=== What the task requires ===
Exactly as written, write out the lines below from the first to the one containing "roll(0.926, 0.050, 'lower", inclusive. Pictures do not belong in the copy.

____ Data section

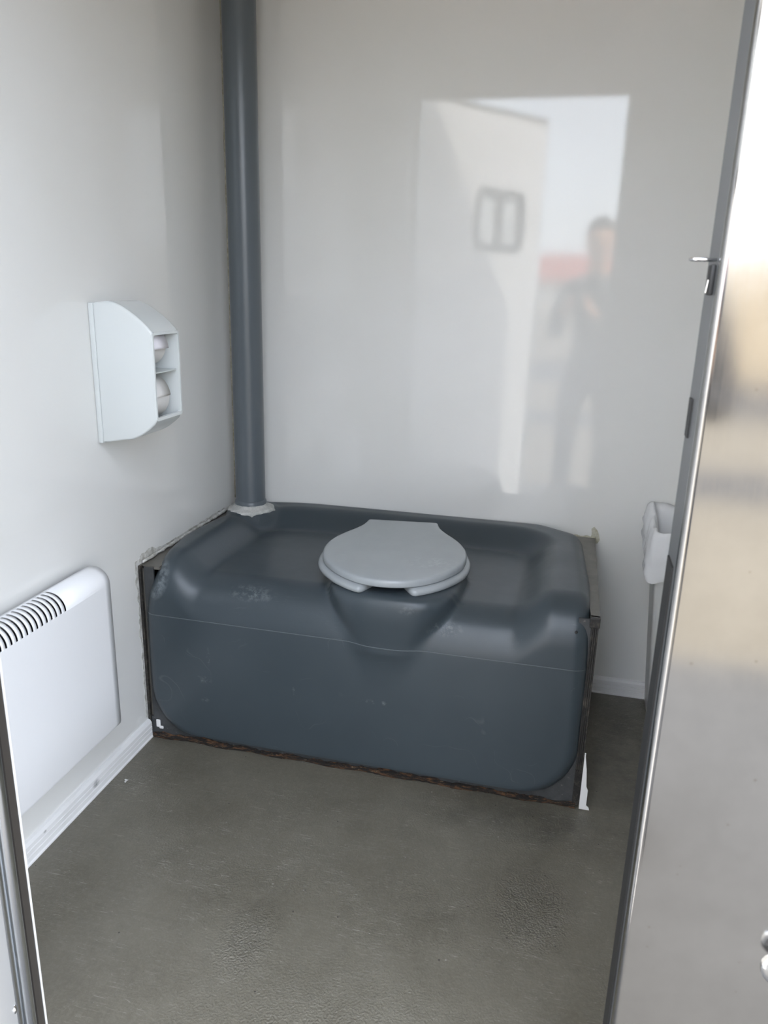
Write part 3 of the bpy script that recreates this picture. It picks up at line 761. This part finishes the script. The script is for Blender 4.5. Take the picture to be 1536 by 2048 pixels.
roll(1.038, 0.045, 'upper toilet roll with hanging flap inside the dispenser window', (1.3, -0.12, 0.006), 0.092)
roll(0.926, 0.050, 'lower toilet roll under the shelf inside the dispenser window', (1.3, 0.05, 0.0014), 0.090)

# ------------------------------------------------------------------ wall heater
HX, HY1, HY0, HZ0, HZ1 = 0.068, -0.812, -1.32, 0.182, 0.568
he = empty('wall_heater', (0, (HY0 + HY1) / 2, HZ0)); tag(he, 'white panel convector heater low on the left wall', 'heater')
hp = [(0.018, HZ0), (0.060, HZ0), (0.066, HZ0 + 0.002), (HX, HZ0 + 0.008), (HX, 0.30), (HX, 0.42), (HX, 0.500), (HX, 0.5305)]
arcn = 10
arc0 = len(hp)
for k in range(arcn + 1):
    a = k * (PI / 2) / arcn; hp.append((HX - 0.036 + 0.036 * math.cos(a), HZ1 - 0.036 + 0.036 * math.sin(a)))
hp += [(0.026, HZ1), (0.018, HZ1 - 0.001)]
# y stations: slots over the curved top
slots = []
y = -0.968
while y > HY0 + 0.06: slots.append(y); y -= 0.0143
st = {HY1, HY0, HY1 - 0.02, HY0 + 0.02}
for s in slots: st |= {s - 0.0027, s + 0.0027}
st = sorted(st)
def rnd_end(y, x, z):
    """round the upper right and left corners of the casing"""
    d = min(HY1 - y, y - HY0); r = 0.022
    return x, z
def skin(pts, bm, holes):
    vg = [[bm.verts.new((x, yy_, z)) for x, z in pts] for yy_ in st]
    for a, (ya, yb) in enumerate(zip(st, st[1:])):
        isslot = any(abs((ya + yb) / 2 - s) < 0.002 for s in slots)
        for k in range(len(pts) - 1):
            if holes and isslot and arc0 - 0 <= k <= arc0 + arcn - 0: continue
            bm.faces.new((vg[a][k], vg[a][k + 1], vg[a + 1][k + 1], vg[a + 1][k]))
bm = bmesh.new(); skin(hp, bm, True)
casing = obj('casing', bm, M_heat, he, auto=35)
md = casing.modifiers.new('thick', 'SOLIDIFY'); md.thickness = 0.0014; md.offset = 0
for ya, yb in ((HY1 - 0.0005, HY1 + 0.0055), (HY0 - 0.0055, HY0 + 0.0005)):
    bm = bmesh.new(); bev = [(0.018, HZ0), (HX, HZ0 + 0.004), (HX, 0.5)] + hp[arc0:]
    s_ = 1 if yb > HY1 else -1
    sh = lambda pl, d: [(x - d if x > 0.03 else x, min(max(z, HZ0 + d), HZ1 - d)) for x, z in pl]
    e0, e1 = (ya, yb) if s_ > 0 else (yb, ya)
    loft(bm, [[(x, e0, z) for x, z in bev], [(x, e0 + s_ * 0.0015, z) for x, z in sh(bev, 0.0006)], [(x, e0 + s_ * 0.0028, z) for x, z in sh(bev, 0.003)]])
    obj('end_cap', bm, M_heat, he, auto=40)
bm = bmesh.new(); bx(bm, 0.020, 0.050, HY0 + 0.004, HY1 - 0.004, HZ0 + 0.004, HZ1 - 0.022); o = obj('inner_box', bm, M_black, he)
box('wall_bracket', (0.0005, 0.018, HY0 + 0.05, HY1 - 0.012, HZ0 + 0.04, 0.47), M_bracket, he)

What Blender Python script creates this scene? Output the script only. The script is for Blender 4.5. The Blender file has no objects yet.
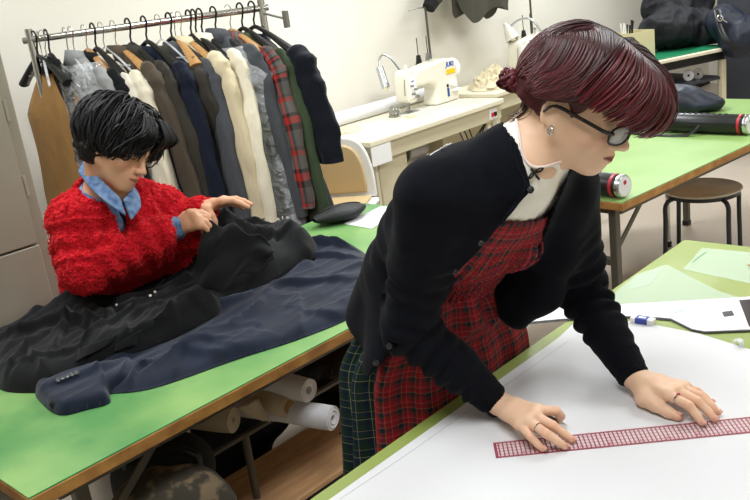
import bpy, math, random
import numpy as np
from mathutils import Vector, Matrix
random.seed(7)
PI = math.pi
SC = bpy.context.scene
COL = SC.collection

# ------------------------------------------------------------------ camera
FPX, CZ, PITCH, ROLL = 860.0, 1.6, math.radians(17.5), math.radians(-7.75)
_q = math.sqrt(.5)
_M = np.array([[_q, _q, 0], [-_q, _q, 0], [0, 0, 1]])
_cp, _sp, _c, _s = math.cos(PITCH), math.sin(PITCH), math.cos(ROLL), math.sin(ROLL)
_r0, _u0 = np.array([1, 0, 0.]), np.array([0, _sp, _cp])
RT, UP, FW = _M @ (_c * _r0 + _s * _u0), _M @ (-_s * _r0 + _c * _u0), _M @ np.array([0, _cp, -_sp])
OO = np.array([0, 0, CZ])
def ray(x, y): return (x - 375) * RT - (y - 250) * UP + FPX * FW
def atz(x, y, z): d = ray(x, y); return OO + d * (z - CZ) / d[2]
def atd(x, y, D): return OO + ray(x, y) / FPX * D
def aty(x, y, Y): d = ray(x, y); return OO + d * Y / d[1]
cam = bpy.data.cameras.new('camera'); cam.lens = 36 * FPX / 750; cam.sensor_width = 36
co = bpy.data.objects.new('camera', cam); COL.objects.link(co)
co.matrix_world = Matrix((( RT[0], UP[0], -FW[0], 0), (RT[1], UP[1], -FW[1], 0), (RT[2], UP[2], -FW[2], CZ), (0, 0, 0, 1)))
cam.clip_start = .05
SC.camera = co

# ------------------------------------------------------------------ objects
def props(o, label=None, cat=None, group=None, kind=None):
    if label: o['label'] = label
    if cat: o['category'] = cat
    if group: o['group'] = group
    if kind: o['kind'] = kind
    return o
def thing(name, label, cat, loc=(0, 0, 0), rz=0, group=None):
    o = bpy.data.objects.new(name, None); COL.objects.link(o)
    o.location = [float(v) for v in loc]; o.rotation_euler = (0, 0, rz); o.empty_display_size = .05
    return props(o, label, cat, group)
def copy_tree(o, parent=None):
    c = o.copy(); COL.objects.link(c)
    if parent is not None: c.parent = parent
    for ch in list(o.children): copy_tree(ch, c)
    return c
def _root(o):
    while o.parent is not None: o = o.parent
    return o
def w2l(P, th):
    r = _root(th); P = np.asarray(P, float) - np.array(r.location); a = -r.rotation_euler.z
    c, s = math.cos(a), math.sin(a)
    return np.stack([P[:, 0] * c - P[:, 1] * s, P[:, 0] * s + P[:, 1] * c, P[:, 2]], 1)

class MB:
    def __init__(s): s.v = []; s.f = []; s.uv = None
    def add(s, V, F):
        b = len(s.v); s.v += [tuple(map(float, p)) for p in V]; s.f += [tuple(i + b for i in f) for f in F]; return s
    def box(s, c, d, rz=0, rot=None):
        c = np.array(c, float); h = np.array(d, float) / 2
        P = np.array([[x, y, z] for x in (-1, 1) for y in (-1, 1) for z in (-1, 1)]) * h
        if rot is not None: P = P @ np.array(rot).T
        elif rz:
            a, b = math.cos(rz), math.sin(rz); P = P @ np.array([[a, b, 0], [-b, a, 0], [0, 0, 1]])
        return s.add(P + c, [(0, 1, 3, 2), (4, 6, 7, 5), (0, 4, 5, 1), (2, 3, 7, 6), (0, 2, 6, 4), (1, 5, 7, 3)])
    def bx(s, x0, x1, y0, y1, z0, z1): return s.box(((x0 + x1) / 2, (y0 + y1) / 2, (z0 + z1) / 2), (x1 - x0, y1 - y0, z1 - z0))
    def beam(s, p0, p1, w, h, up=(0, 0, 1)):
        p0 = np.array(p0, float); p1 = np.array(p1, float); d = p1 - p0; L = np.linalg.norm(d); d /= L
        u = np.array(up, float); x = np.cross(d, u)
        if np.linalg.norm(x) < 1e-4: x = np.cross(d, (1, 0, 0))
        x /= np.linalg.norm(x); u = np.cross(x, d)
        return s.box((p0 + p1) / 2, (w, L, h), rot=np.stack([x, d, u], 1))
    def tube(s, path, r, seg=12, cap=True, sq=None):
        P = np.array([list(map(float, p)) for p in path]); n = len(P)
        R = np.full(n, float(r)) if np.isscalar(r) else np.array(r, float)
        T = np.gradient(P, axis=0); T /= np.linalg.norm(T, axis=1)[:, None] + 1e-12
        u = np.cross(T[0], (0, 0, 1.)); 
        if np.linalg.norm(u) < 1e-3: u = np.cross(T[0], (1., 0, 0))
        V = []
        for i in range(n):
            u = u - T[i] * (u @ T[i]); u /= np.linalg.norm(u) + 1e-12; w = np.cross(T[i], u)
            for k in range(seg):
                a = 2 * PI * k / seg; kx, ky = (1, 1) if sq is None else sq
                V.append(P[i] + R[i] * (math.cos(a) * u * kx + math.sin(a) * w * ky))
        F = [(i * seg + k, i * seg + (k + 1) % seg, (i + 1) * seg + (k + 1) % seg, (i + 1) * seg + k) for i in range(n - 1) for k in range(seg)]
        if cap: F += [tuple(range(seg))[::-1], tuple((n - 1) * seg + k for k in range(seg))]
        return s.add(V, F)
    def cyl(s, p0, p1, r, r1=None, seg=24): return s.tube([p0, p1], [r, r if r1 is None else r1], seg)
    def lathe(s, prof, c=(0, 0, 0), seg=32, ax=(0, 0, 1)):
        ax = np.array(ax, float); ax /= np.linalg.norm(ax)
        u = np.cross(ax, (0, 0, 1.)) 
        if np.linalg.norm(u) < 1e-3: u = np.array((1., 0, 0))
        u /= np.linalg.norm(u); w = np.cross(ax, u); c = np.array(c, float)
        V = [c + ax * z + r * (math.cos(2 * PI * k / seg) * u + math.sin(2 * PI * k / seg) * w) for r, z in prof for k in range(seg)]
        n = len(prof)
        F = [(i * seg + k, i * seg + (k + 1) % seg, (i + 1) * seg + (k + 1) % seg, (i + 1) * seg + k) for i in range(n - 1) for k in range(seg)]
        if prof[0][0] > 1e-6: F.append(tuple(range(seg))[::-1])
        if prof[-1][0] > 1e-6: F.append(tuple((n - 1) * seg + k for k in range(seg)))
        return s.add(V, F)
    def prism(s, pts, z0, z1, fr=None):
        n = len(pts); V = [(x, y, z0) for x, y in pts] + [(x, y, z1) for x, y in pts]
        if fr is not None:
            o, a, b, c = [np.array(q, float) for q in fr]; V = [o + a * x + b * y + c * z for x, y, z in V]
        return s.add(V, [tuple(range(n))[::-1], tuple(range(n, 2 * n))] + [(i, (i + 1) % n, n + (i + 1) % n, n + i) for i in range(n)])
    def sphere(s, c, r, seg=20, rings=12, sc=(1, 1, 1)):
        c = np.array(c, float); V = []; 
        for i in range(1, rings):
            t = PI * i / rings
            for k in range(seg):
                a = 2 * PI * k / seg; V.append(c + r * np.array([math.sin(t) * math.cos(a) * sc[0], math.sin(t) * math.sin(a) * sc[1], math.cos(t) * sc[2]]))
        V.append(c + np.array([0, 0, r * sc[2]])); V.append(c - np.array([0, 0, r * sc[2]])); m = (rings - 1) * seg
        F = [(i * seg + k, (i + 1) * seg + k, (i + 1) * seg + (k + 1) % seg, i * seg + (k + 1) % seg) for i in range(rings - 2) for k in range(seg)]
        F += [(m, k, (k + 1) % seg) for k in range(seg)] + [(m + 1, (rings - 2) * seg + (k + 1) % seg, (rings - 2) * seg + k) for k in range(seg)]
        return s.add(V, F)
    def grid(s, G, close=False):
        n, m = len(G), len(G[0]); V = [p for r in G for p in r]
        F = [(i * m + k, i * m + (k + 1) % m, (i + 1) * m + (k + 1) % m, (i + 1) * m + k) for i in range(n - 1) for k in range(m if close else m - 1)]
        return s.add(V, F)

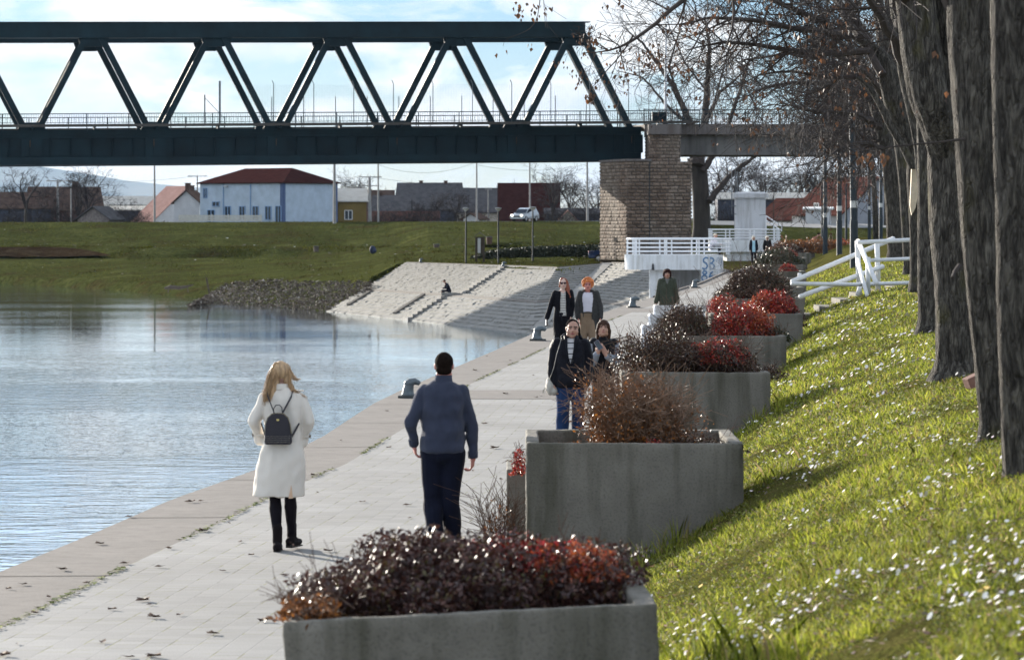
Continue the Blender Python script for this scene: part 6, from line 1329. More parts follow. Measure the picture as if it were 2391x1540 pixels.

________

=== Response to this task ===
Write part 3 of the bpy script that recreates this picture. It picks up at line 761. This part finishes the script. The script is for Blender 4.5. Take the picture to be 1536 by 2048 pixels.
roll(1.038, 0.045, 'upper toilet roll with hanging flap inside the dispenser window', (1.3, -0.12, 0.006), 0.092)
roll(0.926, 0.050, 'lower toilet roll under the shelf inside the dispenser window', (1.3, 0.05, 0.0014), 0.090)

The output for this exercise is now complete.